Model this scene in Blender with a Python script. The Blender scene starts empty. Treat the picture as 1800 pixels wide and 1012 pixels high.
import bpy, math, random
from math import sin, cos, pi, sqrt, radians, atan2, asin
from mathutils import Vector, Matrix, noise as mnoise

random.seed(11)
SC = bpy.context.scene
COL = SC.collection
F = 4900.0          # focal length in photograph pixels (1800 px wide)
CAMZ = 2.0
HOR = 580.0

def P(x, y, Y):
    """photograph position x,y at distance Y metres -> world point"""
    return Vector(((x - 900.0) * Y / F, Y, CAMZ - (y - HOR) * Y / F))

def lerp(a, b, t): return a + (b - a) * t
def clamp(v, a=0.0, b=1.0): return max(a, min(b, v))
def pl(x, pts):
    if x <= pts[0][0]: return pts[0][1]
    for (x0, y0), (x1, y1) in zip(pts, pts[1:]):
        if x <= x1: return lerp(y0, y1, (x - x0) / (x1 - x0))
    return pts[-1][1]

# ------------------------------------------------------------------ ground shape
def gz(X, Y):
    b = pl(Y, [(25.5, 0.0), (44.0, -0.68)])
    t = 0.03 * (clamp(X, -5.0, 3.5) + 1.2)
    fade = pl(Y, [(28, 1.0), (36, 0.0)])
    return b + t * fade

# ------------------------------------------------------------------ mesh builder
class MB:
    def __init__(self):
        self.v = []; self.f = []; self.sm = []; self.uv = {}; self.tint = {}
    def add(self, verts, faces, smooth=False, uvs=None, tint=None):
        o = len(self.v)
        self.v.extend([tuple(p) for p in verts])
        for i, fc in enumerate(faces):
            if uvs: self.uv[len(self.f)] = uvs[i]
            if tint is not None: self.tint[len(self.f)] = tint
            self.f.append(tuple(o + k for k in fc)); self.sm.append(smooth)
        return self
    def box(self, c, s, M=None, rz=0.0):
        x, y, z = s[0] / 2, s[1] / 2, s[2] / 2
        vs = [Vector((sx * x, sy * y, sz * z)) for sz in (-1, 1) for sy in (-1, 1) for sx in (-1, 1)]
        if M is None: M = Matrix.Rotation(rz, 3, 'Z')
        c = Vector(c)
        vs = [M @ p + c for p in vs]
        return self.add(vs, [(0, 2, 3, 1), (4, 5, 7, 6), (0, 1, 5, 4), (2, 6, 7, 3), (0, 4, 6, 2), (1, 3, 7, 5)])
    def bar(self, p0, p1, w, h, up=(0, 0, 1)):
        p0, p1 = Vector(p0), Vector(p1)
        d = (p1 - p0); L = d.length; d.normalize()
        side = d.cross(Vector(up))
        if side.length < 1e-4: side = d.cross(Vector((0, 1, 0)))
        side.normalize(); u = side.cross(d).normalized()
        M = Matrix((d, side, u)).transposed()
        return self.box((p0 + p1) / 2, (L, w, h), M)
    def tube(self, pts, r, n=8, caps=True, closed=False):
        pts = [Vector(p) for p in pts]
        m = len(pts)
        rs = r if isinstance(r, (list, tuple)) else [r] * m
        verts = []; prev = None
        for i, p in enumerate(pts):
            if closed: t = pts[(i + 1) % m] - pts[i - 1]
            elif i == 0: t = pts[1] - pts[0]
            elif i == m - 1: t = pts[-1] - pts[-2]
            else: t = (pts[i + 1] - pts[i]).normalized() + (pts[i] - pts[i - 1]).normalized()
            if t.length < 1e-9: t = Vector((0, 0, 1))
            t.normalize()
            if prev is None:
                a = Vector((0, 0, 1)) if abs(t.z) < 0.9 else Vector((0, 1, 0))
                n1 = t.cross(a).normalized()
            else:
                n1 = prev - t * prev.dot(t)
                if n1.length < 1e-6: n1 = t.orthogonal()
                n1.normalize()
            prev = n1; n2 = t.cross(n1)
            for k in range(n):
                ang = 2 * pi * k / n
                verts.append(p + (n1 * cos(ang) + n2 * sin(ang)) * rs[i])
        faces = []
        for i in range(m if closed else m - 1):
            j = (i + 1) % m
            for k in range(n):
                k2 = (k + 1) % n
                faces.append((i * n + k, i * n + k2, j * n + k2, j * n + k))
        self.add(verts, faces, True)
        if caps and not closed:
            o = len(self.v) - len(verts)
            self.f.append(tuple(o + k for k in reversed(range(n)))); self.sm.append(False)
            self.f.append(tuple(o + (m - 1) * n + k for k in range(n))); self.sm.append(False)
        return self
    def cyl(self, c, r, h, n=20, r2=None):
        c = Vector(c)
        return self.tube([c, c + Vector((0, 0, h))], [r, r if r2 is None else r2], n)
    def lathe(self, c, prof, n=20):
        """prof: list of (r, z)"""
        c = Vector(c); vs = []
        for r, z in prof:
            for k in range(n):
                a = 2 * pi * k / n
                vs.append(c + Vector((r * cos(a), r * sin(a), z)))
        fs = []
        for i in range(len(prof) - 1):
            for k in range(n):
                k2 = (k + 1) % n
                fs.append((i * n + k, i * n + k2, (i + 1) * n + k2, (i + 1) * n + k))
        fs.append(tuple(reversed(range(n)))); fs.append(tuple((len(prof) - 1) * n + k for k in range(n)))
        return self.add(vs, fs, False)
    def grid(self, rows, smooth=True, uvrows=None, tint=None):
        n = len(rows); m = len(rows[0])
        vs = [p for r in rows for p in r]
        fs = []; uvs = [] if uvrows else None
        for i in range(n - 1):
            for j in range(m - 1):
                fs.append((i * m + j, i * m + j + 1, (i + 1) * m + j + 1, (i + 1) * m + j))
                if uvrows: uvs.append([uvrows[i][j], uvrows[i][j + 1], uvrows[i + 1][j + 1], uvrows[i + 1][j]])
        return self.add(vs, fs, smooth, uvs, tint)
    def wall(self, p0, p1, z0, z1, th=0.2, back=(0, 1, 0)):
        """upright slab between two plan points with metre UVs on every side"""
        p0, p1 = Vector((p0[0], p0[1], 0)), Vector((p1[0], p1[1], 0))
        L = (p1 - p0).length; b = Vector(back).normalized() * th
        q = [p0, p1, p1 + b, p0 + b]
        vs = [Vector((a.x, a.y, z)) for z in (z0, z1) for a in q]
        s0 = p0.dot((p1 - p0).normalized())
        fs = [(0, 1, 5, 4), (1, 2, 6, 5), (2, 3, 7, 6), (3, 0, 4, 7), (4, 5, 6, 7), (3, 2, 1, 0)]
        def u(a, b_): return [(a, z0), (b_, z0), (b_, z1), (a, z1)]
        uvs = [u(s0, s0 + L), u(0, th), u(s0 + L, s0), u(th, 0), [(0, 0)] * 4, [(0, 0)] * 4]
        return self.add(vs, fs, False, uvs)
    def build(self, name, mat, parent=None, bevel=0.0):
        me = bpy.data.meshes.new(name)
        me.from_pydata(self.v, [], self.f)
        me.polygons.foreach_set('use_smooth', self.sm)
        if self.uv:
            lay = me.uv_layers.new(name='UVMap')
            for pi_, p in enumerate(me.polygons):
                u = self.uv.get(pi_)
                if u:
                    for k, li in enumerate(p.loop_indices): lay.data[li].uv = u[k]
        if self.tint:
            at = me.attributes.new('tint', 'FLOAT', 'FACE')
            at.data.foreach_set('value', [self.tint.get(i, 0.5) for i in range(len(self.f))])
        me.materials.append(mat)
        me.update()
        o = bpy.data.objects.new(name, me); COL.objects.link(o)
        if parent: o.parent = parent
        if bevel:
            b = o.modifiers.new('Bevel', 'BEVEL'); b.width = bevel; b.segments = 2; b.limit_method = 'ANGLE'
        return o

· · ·

■ **What is expected**:
Copy out all of the data exactly, leaving nothing out.

■ **Answer**:
Model this scene in Blender with a Python script. The Blender scene starts empty. Treat the picture as 1800 pixels wide and 1012 pixels high.
import bpy, math, random
from math import sin, cos, pi, sqrt, radians, atan2, asin
from mathutils import Vector, Matrix, noise as mnoise

random.seed(11)
SC = bpy.context.scene
COL = SC.collection
F = 4900.0          # focal length in photograph pixels (1800 px wide)
CAMZ = 2.0
HOR = 580.0

def P(x, y, Y):
    """photograph position x,y at distance Y metres -> world point"""
    return Vector(((x - 900.0) * Y / F, Y, CAMZ - (y - HOR) * Y / F))

def lerp(a, b, t): return a + (b - a) * t
def clamp(v, a=0.0, b=1.0): return max(a, min(b, v))
def pl(x, pts):
    if x <= pts[0][0]: return pts[0][1]
    for (x0, y0), (x1, y1) in zip(pts, pts[1:]):
        if x <= x1: return lerp(y0, y1, (x - x0) / (x1 - x0))
    return pts[-1][1]

# ------------------------------------------------------------------ ground shape
def gz(X, Y):
    b = pl(Y, [(25.5, 0.0), (44.0, -0.68)])
    t = 0.03 * (clamp(X, -5.0, 3.5) + 1.2)
    fade = pl(Y, [(28, 1.0), (36, 0.0)])
    return b + t * fade

# ------------------------------------------------------------------ mesh builder
class MB:
    def __init__(self):
        self.v = []; self.f = []; self.sm = []; self.uv = {}; self.tint = {}
    def add(self, verts, faces, smooth=False, uvs=None, tint=None):
        o = len(self.v)
        self.v.extend([tuple(p) for p in verts])
        for i, fc in enumerate(faces):
            if uvs: self.uv[len(self.f)] = uvs[i]
            if tint is not None: self.tint[len(self.f)] = tint
            self.f.append(tuple(o + k for k in fc)); self.sm.append(smooth)
        return self
    def box(self, c, s, M=None, rz=0.0):
        x, y, z = s[0] / 2, s[1] / 2, s[2] / 2
        vs = [Vector((sx * x, sy * y, sz * z)) for sz in (-1, 1) for sy in (-1, 1) for sx in (-1, 1)]
        if M is None: M = Matrix.Rotation(rz, 3, 'Z')
        c = Vector(c)
        vs = [M @ p + c for p in vs]
        return self.add(vs, [(0, 2, 3, 1), (4, 5, 7, 6), (0, 1, 5, 4), (2, 6, 7, 3), (0, 4, 6, 2), (1, 3, 7, 5)])
    def bar(self, p0, p1, w, h, up=(0, 0, 1)):
        p0, p1 = Vector(p0), Vector(p1)
        d = (p1 - p0); L = d.length; d.normalize()
        side = d.cross(Vector(up))
        if side.length < 1e-4: side = d.cross(Vector((0, 1, 0)))
        side.normalize(); u = side.cross(d).normalized()
        M = Matrix((d, side, u)).transposed()
        return self.box((p0 + p1) / 2, (L, w, h), M)
    def tube(self, pts, r, n=8, caps=True, closed=False):
        pts = [Vector(p) for p in pts]
        m = len(pts)
        rs = r if isinstance(r, (list, tuple)) else [r] * m
        verts = []; prev = None
        for i, p in enumerate(pts):
            if closed: t = pts[(i + 1) % m] - pts[i - 1]
            elif i == 0: t = pts[1] - pts[0]
            elif i == m - 1: t = pts[-1] - pts[-2]
            else: t = (pts[i + 1] - pts[i]).normalized() + (pts[i] - pts[i - 1]).normalized()
            if t.length < 1e-9: t = Vector((0, 0, 1))
            t.normalize()
            if prev is None:
                a = Vector((0, 0, 1)) if abs(t.z) < 0.9 else Vector((0, 1, 0))
                n1 = t.cross(a).normalized()
            else:
                n1 = prev - t * prev.dot(t)
                if n1.length < 1e-6: n1 = t.orthogonal()
                n1.normalize()
            prev = n1; n2 = t.cross(n1)
            for k in range(n):
                ang = 2 * pi * k / n
                verts.append(p + (n1 * cos(ang) + n2 * sin(ang)) * rs[i])
        faces = []
        for i in range(m if closed else m - 1):
            j = (i + 1) % m
            for k in range(n):
                k2 = (k + 1) % n
                faces.append((i * n + k, i * n + k2, j * n + k2, j * n + k))
        self.add(verts, faces, True)
        if caps and not closed:
            o = len(self.v) - len(verts)
            self.f.append(tuple(o + k for k in reversed(range(n)))); self.sm.append(False)
            self.f.append(tuple(o + (m - 1) * n + k for k in range(n))); self.sm.append(False)
        return self
    def cyl(self, c, r, h, n=20, r2=None):
        c = Vector(c)
        return self.tube([c, c + Vector((0, 0, h))], [r, r if r2 is None else r2], n)
    def lathe(self, c, prof, n=20):
        """prof: list of (r, z)"""
        c = Vector(c); vs = []
        for r, z in prof:
            for k in range(n):
                a = 2 * pi * k / n
                vs.append(c + Vector((r * cos(a), r * sin(a), z)))
        fs = []
        for i in range(len(prof) - 1):
            for k in range(n):
                k2 = (k + 1) % n
                fs.append((i * n + k, i * n + k2, (i + 1) * n + k2, (i + 1) * n + k))
        fs.append(tuple(reversed(range(n)))); fs.append(tuple((len(prof) - 1) * n + k for k in range(n)))
        return self.add(vs, fs, False)
    def grid(self, rows, smooth=True, uvrows=None, tint=None):
        n = len(rows); m = len(rows[0])
        vs = [p for r in rows for p in r]
        fs = []; uvs = [] if uvrows else None
        for i in range(n - 1):
            for j in range(m - 1):
                fs.append((i * m + j, i * m + j + 1, (i + 1) * m + j + 1, (i + 1) * m + j))
                if uvrows: uvs.append([uvrows[i][j], uvrows[i][j + 1], uvrows[i + 1][j + 1], uvrows[i + 1][j]])
        return self.add(vs, fs, smooth, uvs, tint)
    def wall(self, p0, p1, z0, z1, th=0.2, back=(0, 1, 0)):
        """upright slab between two plan points with metre UVs on every side"""
        p0, p1 = Vector((p0[0], p0[1], 0)), Vector((p1[0], p1[1], 0))
        L = (p1 - p0).length; b = Vector(back).normalized() * th
        q = [p0, p1, p1 + b, p0 + b]
        vs = [Vector((a.x, a.y, z)) for z in (z0, z1) for a in q]
        s0 = p0.dot((p1 - p0).normalized())
        fs = [(0, 1, 5, 4), (1, 2, 6, 5), (2, 3, 7, 6), (3, 0, 4, 7), (4, 5, 6, 7), (3, 2, 1, 0)]
        def u(a, b_): return [(a, z0), (b_, z0), (b_, z1), (a, z1)]
        uvs = [u(s0, s0 + L), u(0, th), u(s0 + L, s0), u(th, 0), [(0, 0)] * 4, [(0, 0)] * 4]
        return self.add(vs, fs, False, uvs)
    def build(self, name, mat, parent=None, bevel=0.0):
        me = bpy.data.meshes.new(name)
        me.from_pydata(self.v, [], self.f)
        me.polygons.foreach_set('use_smooth', self.sm)
        if self.uv:
            lay = me.uv_layers.new(name='UVMap')
            for pi_, p in enumerate(me.polygons):
                u = self.uv.get(pi_)
                if u:
                    for k, li in enumerate(p.loop_indices): lay.data[li].uv = u[k]
        if self.tint:
            at = me.attributes.new('tint', 'FLOAT', 'FACE')
            at.data.foreach_set('value', [self.tint.get(i, 0.5) for i in range(len(self.f))])
        me.materials.append(mat)
        me.update()
        o = bpy.data.objects.new(name, me); COL.objects.link(o)
        if parent: o.parent = parent
        if bevel:
            b = o.modifiers.new('Bevel', 'BEVEL'); b.width = bevel; b.segments = 2; b.limit_method = 'ANGLE'
        return o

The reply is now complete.